PROBLEM TO SOLVE:
Take the line containing "Recreate this scene", the line containing "COL=scene.collection", and all lines between them, and transcribe them exactly. Leave out pictures.

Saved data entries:
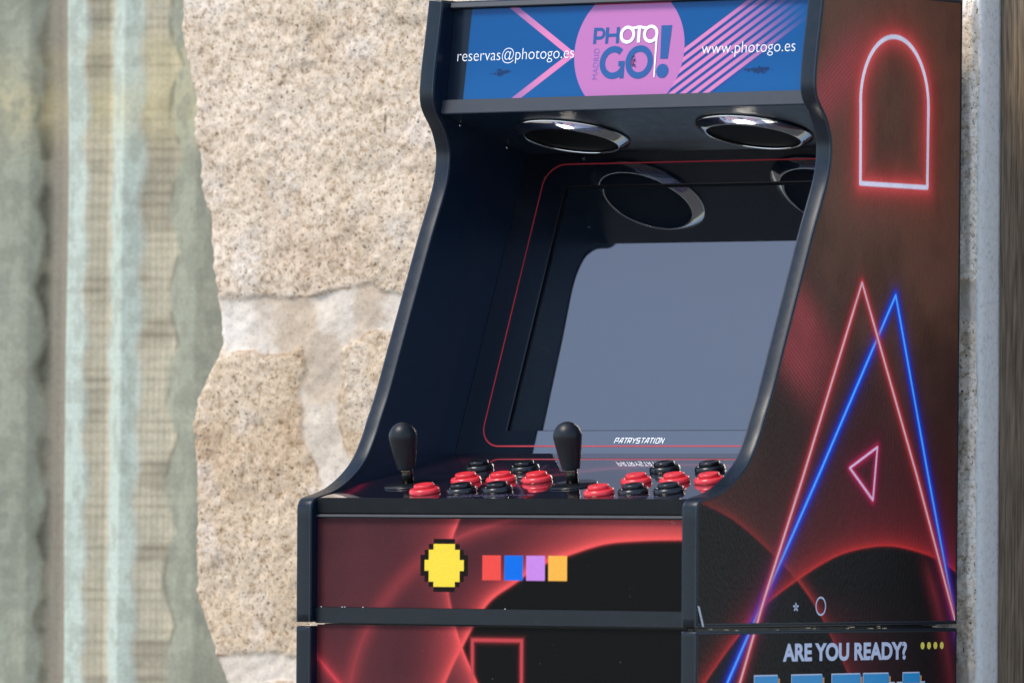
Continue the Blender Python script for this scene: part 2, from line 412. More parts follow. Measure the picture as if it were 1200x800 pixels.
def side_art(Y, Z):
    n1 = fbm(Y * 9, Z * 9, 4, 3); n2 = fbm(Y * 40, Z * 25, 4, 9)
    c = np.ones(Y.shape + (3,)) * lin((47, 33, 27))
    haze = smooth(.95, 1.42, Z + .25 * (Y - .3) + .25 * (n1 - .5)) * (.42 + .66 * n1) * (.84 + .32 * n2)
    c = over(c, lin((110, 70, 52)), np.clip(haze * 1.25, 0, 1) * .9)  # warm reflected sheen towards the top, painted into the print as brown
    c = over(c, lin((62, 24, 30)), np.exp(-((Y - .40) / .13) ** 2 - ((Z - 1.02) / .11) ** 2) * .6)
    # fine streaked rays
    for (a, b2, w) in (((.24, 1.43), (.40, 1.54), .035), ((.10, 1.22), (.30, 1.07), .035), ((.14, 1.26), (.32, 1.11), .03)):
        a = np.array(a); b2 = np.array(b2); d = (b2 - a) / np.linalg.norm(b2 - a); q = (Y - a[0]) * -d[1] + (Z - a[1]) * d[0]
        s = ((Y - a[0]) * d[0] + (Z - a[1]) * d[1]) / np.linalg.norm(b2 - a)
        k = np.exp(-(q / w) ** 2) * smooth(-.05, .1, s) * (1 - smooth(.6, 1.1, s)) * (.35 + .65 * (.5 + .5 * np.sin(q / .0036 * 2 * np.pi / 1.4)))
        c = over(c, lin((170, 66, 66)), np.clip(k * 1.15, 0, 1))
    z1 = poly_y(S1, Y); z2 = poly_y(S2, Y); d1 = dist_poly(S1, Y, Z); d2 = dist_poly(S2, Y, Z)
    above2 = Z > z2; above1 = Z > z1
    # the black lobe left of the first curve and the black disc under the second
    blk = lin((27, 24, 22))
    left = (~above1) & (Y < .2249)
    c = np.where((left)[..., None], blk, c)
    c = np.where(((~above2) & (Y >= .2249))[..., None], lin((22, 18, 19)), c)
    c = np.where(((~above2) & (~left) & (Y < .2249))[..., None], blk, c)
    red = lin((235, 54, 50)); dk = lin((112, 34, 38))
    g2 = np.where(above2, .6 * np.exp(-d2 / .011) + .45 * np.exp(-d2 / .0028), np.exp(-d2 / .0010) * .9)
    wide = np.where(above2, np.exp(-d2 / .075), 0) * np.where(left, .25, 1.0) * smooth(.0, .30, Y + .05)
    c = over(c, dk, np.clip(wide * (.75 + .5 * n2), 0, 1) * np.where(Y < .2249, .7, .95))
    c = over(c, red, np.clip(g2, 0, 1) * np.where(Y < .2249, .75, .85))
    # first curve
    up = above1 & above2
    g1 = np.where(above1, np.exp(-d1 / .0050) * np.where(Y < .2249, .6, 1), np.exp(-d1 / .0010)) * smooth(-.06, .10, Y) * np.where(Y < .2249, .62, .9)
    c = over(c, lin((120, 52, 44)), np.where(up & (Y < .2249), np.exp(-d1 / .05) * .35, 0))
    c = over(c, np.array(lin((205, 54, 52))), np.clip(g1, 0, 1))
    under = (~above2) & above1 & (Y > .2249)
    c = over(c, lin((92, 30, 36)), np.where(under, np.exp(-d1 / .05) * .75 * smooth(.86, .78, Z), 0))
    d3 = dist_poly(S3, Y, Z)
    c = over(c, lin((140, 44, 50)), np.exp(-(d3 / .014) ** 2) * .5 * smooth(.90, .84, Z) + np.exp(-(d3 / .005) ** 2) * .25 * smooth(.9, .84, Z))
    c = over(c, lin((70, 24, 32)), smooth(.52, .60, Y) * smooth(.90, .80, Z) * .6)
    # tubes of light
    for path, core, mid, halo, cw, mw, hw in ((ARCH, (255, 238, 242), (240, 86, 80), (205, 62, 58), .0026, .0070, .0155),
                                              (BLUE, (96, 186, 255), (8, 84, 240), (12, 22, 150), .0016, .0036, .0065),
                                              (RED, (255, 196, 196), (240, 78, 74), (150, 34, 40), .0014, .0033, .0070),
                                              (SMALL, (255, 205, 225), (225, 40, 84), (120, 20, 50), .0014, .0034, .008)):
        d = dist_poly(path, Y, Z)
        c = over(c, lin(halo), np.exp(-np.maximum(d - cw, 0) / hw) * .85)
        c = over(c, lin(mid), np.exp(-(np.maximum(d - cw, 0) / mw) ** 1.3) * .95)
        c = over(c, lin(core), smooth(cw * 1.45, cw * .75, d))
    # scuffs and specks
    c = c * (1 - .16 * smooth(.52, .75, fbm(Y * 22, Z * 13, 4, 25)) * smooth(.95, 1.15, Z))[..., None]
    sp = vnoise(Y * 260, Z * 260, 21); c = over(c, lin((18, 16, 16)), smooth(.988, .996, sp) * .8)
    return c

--

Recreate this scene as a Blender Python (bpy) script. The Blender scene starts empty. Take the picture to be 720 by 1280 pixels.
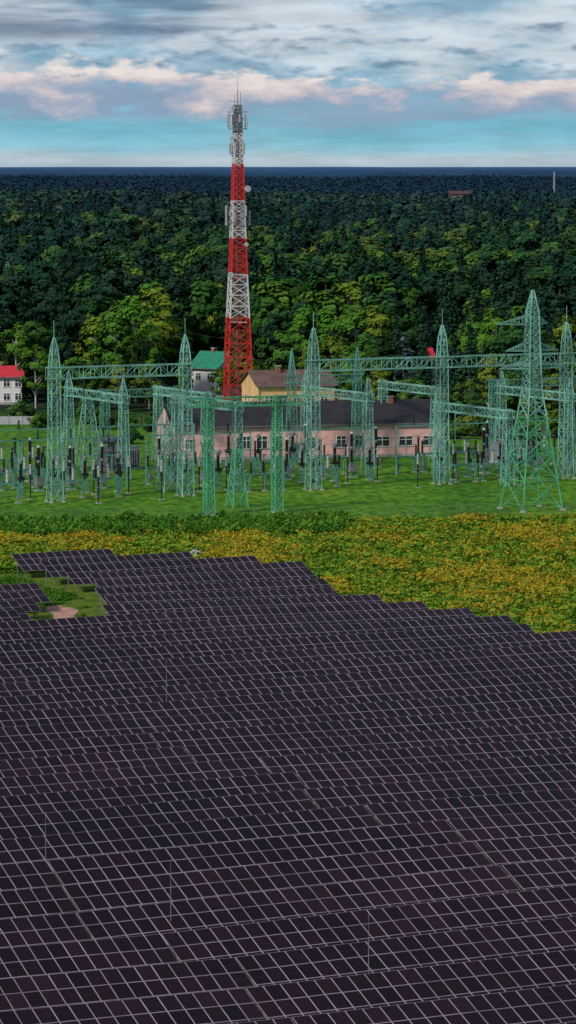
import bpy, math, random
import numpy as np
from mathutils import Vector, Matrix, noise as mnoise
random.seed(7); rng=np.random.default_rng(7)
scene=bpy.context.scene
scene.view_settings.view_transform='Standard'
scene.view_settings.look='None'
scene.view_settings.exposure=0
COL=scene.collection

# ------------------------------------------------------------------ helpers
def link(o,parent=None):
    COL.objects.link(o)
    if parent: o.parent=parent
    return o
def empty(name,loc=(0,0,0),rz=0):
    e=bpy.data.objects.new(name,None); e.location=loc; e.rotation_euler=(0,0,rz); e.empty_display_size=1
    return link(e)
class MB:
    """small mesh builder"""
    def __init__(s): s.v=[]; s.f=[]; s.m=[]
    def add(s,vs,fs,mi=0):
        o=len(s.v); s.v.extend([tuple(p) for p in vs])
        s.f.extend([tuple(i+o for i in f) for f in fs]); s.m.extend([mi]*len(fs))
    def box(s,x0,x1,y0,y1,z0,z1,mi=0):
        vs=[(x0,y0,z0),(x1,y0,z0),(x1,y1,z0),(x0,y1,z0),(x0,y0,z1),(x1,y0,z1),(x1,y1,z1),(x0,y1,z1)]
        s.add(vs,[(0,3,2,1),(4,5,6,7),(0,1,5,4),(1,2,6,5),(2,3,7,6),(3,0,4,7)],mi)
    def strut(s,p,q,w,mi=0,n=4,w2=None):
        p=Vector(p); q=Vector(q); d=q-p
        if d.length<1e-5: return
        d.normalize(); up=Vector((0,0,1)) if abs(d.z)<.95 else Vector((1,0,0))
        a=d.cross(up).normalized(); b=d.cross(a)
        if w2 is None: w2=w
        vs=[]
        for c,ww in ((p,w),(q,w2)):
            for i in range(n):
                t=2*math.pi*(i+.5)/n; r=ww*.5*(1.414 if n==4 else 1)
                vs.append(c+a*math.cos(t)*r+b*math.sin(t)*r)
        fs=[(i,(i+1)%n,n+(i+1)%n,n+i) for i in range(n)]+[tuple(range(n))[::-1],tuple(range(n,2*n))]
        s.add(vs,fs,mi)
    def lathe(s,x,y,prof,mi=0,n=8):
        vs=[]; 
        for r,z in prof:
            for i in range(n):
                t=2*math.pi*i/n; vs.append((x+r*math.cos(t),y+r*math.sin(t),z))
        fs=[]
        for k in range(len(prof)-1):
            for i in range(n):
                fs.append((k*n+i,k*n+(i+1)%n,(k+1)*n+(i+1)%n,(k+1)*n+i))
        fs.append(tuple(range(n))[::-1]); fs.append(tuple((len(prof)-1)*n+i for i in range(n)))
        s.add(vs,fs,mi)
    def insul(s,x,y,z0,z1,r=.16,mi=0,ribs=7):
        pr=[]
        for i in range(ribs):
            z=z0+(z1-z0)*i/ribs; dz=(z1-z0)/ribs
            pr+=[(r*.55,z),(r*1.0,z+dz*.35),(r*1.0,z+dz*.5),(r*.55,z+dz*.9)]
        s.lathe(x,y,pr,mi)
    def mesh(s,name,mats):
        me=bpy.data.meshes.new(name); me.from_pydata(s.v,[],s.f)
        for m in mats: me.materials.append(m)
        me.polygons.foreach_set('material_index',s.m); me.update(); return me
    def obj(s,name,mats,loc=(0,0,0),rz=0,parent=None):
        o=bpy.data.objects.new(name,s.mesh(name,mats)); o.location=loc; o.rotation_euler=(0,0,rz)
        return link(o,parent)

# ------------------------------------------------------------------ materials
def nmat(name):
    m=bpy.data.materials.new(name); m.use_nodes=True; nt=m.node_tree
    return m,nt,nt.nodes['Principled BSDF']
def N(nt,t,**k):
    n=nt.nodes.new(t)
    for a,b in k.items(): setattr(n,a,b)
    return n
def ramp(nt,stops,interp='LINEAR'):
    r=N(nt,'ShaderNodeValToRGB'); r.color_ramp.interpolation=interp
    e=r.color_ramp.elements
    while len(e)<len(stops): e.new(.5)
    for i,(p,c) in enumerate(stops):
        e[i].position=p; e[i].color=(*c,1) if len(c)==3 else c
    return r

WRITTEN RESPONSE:
Recreate this scene as a Blender Python (bpy) script. The Blender scene starts empty. Take the picture to be 720 by 1280 pixels.
import bpy, math, random
import numpy as np
from mathutils import Vector, Matrix, noise as mnoise
random.seed(7); rng=np.random.default_rng(7)
scene=bpy.context.scene
scene.view_settings.view_transform='Standard'
scene.view_settings.look='None'
scene.view_settings.exposure=0
COL=scene.collection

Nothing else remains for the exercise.